Find and copy every line in the records that includes the string "Python".
##### Material for this exercise
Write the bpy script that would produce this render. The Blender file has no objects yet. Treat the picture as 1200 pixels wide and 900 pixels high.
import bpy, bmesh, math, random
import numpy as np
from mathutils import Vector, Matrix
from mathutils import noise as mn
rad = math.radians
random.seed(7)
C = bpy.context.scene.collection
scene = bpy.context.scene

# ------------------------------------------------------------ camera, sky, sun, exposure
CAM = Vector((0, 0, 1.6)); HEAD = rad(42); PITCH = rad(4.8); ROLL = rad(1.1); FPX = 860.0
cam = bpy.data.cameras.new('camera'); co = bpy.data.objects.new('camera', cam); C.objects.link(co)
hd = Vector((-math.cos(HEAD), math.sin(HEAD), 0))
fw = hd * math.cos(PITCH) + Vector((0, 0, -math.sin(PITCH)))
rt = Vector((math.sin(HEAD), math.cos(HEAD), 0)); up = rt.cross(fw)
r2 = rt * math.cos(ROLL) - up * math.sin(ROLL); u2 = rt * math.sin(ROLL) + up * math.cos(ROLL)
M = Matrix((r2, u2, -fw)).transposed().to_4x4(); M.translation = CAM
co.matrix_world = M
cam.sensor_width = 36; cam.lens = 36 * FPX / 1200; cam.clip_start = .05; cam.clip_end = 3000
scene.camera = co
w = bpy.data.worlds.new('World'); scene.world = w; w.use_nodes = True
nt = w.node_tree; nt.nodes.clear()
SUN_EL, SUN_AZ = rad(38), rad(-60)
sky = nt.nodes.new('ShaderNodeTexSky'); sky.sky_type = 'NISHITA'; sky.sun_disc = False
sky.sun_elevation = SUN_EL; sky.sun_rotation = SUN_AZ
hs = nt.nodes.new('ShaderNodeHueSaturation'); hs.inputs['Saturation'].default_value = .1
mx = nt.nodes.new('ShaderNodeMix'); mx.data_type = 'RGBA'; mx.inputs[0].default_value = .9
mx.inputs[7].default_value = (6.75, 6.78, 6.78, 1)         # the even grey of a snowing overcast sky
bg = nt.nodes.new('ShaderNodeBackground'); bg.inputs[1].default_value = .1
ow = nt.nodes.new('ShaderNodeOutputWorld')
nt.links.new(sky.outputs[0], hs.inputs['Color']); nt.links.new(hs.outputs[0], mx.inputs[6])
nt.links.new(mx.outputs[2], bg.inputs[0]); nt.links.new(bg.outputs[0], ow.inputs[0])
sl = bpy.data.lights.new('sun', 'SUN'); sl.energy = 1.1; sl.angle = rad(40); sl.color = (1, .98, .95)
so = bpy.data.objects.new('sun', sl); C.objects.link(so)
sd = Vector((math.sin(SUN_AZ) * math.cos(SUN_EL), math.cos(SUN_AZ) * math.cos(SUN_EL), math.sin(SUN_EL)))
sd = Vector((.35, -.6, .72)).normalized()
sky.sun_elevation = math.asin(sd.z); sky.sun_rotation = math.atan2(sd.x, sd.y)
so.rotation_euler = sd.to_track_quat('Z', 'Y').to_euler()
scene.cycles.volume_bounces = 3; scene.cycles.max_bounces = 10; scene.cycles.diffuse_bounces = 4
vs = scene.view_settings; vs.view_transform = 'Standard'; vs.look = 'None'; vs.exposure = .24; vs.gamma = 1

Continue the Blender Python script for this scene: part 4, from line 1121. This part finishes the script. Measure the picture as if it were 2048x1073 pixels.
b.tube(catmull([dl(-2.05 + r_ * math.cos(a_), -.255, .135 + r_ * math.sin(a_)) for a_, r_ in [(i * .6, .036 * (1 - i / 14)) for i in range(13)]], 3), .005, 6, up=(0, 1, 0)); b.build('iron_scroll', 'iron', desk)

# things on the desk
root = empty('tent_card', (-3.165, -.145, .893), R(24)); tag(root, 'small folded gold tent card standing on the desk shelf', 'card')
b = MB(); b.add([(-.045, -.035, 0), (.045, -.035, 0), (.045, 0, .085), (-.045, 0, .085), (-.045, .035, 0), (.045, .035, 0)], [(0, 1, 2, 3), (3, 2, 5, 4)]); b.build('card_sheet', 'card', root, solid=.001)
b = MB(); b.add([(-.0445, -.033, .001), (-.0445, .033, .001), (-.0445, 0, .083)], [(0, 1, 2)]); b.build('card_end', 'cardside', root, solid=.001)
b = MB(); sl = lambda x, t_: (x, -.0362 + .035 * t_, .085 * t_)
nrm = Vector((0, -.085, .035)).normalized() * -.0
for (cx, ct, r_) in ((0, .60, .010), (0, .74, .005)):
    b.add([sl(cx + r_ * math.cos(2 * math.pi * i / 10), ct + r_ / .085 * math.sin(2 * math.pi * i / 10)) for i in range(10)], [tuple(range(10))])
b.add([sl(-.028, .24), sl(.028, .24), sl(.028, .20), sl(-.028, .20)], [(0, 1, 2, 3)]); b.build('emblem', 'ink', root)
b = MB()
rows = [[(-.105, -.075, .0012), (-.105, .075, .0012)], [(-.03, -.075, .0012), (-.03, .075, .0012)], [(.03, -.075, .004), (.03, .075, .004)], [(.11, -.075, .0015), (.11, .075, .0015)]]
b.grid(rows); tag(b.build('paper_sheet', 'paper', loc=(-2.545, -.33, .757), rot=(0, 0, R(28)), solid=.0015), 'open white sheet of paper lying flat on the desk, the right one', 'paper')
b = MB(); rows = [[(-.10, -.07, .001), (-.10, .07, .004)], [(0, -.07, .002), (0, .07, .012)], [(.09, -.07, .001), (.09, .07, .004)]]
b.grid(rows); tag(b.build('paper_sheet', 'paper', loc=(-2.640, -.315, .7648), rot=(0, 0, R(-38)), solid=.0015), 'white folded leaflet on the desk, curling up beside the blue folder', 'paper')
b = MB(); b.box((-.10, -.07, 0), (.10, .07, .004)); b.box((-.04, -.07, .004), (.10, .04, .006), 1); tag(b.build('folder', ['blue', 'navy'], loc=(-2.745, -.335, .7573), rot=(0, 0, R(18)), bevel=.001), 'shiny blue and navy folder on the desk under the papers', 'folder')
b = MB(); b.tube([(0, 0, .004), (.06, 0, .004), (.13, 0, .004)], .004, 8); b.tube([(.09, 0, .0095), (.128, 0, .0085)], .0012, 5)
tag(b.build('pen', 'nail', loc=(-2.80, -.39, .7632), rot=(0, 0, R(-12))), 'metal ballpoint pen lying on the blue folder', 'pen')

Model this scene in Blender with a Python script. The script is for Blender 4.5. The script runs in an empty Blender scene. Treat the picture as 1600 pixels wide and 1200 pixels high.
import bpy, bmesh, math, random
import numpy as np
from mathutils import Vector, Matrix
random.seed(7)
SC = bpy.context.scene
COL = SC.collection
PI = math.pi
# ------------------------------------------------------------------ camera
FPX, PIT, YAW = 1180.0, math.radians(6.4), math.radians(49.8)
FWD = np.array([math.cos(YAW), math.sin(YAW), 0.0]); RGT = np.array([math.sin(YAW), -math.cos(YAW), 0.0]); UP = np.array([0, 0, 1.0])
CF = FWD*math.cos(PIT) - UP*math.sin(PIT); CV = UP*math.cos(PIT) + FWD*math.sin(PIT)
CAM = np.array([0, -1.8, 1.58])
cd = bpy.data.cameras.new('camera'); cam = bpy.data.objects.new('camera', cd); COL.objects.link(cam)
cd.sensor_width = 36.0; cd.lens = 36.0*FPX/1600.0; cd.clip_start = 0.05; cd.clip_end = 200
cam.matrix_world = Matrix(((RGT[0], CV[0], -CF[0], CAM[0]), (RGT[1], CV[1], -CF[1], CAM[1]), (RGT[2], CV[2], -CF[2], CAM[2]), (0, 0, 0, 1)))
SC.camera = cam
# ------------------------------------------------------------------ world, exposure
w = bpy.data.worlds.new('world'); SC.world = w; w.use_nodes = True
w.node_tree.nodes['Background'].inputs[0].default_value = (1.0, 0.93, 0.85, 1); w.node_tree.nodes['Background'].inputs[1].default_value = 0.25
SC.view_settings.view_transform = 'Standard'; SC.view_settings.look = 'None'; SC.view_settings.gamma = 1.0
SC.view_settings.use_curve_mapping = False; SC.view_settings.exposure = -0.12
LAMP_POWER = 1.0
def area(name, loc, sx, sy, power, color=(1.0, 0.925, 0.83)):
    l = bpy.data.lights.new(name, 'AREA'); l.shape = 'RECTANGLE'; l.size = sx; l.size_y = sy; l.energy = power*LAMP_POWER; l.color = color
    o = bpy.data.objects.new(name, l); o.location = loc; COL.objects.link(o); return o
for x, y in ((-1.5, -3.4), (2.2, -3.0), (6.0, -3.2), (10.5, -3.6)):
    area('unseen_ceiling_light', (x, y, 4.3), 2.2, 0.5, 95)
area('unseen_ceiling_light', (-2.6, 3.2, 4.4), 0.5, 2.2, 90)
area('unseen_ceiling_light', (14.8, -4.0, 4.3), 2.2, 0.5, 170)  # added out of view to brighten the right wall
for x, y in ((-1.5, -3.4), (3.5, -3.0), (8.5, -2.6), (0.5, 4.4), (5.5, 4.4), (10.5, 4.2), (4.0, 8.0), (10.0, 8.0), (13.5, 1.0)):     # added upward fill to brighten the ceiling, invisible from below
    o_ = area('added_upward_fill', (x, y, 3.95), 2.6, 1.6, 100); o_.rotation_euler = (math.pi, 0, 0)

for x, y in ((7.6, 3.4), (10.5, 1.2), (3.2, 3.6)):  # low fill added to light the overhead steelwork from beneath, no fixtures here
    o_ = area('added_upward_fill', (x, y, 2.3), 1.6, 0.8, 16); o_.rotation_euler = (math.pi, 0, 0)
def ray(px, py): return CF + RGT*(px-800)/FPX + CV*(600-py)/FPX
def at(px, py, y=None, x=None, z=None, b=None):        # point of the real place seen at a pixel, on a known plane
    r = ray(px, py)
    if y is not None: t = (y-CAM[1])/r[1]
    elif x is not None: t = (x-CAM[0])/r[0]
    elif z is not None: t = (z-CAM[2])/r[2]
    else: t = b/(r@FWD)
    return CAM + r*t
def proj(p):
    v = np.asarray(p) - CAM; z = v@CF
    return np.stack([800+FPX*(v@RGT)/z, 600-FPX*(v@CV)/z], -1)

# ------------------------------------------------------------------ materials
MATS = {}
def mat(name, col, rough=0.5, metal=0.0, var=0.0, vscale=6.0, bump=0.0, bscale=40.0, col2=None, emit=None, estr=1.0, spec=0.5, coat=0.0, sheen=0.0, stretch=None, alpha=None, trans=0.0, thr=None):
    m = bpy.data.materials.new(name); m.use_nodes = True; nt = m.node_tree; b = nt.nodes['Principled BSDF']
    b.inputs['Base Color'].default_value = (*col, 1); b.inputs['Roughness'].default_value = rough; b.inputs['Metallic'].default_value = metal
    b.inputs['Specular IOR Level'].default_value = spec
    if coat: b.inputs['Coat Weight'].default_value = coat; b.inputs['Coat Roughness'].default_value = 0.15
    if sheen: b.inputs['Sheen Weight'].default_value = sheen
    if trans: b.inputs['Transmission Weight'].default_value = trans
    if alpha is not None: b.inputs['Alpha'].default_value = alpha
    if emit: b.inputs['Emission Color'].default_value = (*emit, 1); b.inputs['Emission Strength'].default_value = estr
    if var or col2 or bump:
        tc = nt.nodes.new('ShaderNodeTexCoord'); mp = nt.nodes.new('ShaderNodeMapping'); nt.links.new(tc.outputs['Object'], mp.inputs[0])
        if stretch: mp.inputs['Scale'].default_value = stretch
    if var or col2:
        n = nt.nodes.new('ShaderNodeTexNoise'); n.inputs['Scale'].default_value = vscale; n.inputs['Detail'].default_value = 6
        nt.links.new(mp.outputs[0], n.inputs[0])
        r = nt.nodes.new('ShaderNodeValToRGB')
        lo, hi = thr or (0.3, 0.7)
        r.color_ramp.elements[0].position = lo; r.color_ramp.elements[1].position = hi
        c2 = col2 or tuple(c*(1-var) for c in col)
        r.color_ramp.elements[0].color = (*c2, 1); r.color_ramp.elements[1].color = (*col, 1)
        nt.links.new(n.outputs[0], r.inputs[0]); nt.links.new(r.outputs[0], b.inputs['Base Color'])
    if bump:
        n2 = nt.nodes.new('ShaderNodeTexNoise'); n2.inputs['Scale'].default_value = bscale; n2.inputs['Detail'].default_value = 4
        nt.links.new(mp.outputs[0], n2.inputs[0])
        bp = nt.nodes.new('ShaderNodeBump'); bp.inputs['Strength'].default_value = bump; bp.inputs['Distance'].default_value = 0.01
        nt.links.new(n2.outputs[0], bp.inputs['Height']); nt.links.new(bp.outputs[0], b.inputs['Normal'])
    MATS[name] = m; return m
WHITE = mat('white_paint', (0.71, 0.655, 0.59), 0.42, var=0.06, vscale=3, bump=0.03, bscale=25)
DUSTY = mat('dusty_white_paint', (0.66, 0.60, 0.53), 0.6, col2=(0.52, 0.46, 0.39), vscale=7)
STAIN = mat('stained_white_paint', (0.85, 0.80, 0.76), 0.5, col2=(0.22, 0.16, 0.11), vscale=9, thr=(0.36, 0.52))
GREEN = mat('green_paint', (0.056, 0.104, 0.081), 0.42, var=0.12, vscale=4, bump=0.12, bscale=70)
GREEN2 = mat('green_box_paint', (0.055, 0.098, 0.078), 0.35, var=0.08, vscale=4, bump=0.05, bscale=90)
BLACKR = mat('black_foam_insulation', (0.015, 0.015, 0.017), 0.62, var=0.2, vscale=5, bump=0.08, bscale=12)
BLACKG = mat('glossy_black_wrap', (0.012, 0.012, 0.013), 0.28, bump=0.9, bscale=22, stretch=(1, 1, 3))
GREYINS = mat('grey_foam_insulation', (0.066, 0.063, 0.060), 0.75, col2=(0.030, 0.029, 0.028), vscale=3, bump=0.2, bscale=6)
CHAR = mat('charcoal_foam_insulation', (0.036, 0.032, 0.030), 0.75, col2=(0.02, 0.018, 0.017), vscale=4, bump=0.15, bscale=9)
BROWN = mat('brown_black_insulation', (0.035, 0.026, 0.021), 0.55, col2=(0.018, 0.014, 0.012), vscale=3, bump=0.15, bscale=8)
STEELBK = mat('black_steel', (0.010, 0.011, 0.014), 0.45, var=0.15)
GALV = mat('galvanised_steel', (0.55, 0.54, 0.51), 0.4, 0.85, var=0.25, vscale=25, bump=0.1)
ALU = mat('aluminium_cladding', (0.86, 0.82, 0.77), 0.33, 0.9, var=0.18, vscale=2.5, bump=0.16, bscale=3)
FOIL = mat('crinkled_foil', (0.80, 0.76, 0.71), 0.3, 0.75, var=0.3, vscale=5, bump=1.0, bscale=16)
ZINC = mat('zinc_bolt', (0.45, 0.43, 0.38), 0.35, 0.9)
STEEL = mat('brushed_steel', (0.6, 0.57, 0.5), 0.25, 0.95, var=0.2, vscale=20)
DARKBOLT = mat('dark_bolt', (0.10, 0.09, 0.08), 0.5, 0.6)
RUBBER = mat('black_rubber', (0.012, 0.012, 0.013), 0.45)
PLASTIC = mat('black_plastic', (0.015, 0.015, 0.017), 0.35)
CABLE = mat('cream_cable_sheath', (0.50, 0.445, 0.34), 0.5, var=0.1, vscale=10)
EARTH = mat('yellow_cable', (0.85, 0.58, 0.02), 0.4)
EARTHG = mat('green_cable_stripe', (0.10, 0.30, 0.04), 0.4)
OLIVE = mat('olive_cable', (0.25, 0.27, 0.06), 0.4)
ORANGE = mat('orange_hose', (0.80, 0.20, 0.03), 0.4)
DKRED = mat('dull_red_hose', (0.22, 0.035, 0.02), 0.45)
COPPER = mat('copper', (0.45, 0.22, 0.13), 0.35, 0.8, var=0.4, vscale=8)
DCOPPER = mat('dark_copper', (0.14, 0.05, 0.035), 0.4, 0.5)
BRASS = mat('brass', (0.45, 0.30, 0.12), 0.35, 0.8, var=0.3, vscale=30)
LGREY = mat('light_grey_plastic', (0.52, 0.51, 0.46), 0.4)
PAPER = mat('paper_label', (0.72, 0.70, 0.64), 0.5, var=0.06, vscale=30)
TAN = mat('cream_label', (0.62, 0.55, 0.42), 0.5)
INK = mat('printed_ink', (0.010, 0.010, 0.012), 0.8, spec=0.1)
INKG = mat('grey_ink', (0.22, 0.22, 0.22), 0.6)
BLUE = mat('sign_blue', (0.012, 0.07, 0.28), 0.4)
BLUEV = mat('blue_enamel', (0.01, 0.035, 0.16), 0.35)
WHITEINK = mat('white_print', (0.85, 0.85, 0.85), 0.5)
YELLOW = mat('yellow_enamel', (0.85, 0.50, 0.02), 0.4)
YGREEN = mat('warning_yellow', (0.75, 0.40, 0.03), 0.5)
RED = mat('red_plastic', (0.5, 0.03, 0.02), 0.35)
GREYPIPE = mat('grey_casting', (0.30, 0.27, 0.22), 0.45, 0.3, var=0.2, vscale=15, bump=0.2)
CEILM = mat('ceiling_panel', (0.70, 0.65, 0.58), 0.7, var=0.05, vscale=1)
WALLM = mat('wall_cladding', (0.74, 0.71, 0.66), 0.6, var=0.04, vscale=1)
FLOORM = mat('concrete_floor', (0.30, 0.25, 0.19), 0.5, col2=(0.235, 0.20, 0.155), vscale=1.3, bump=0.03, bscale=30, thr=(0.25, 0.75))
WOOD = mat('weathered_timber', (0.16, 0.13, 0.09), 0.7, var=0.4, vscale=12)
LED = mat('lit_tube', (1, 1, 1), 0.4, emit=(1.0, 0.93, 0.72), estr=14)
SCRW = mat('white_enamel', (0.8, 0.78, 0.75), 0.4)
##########
#### [Expected answer]
Continue the Blender Python script for this scene: part 4, from line 1121. This part finishes the script. Measure the picture as if it were 2048x1073 pixels.
Model this scene in Blender with a Python script. The script is for Blender 4.5. The script runs in an empty Blender scene. Treat the picture as 1600 pixels wide and 1200 pixels high.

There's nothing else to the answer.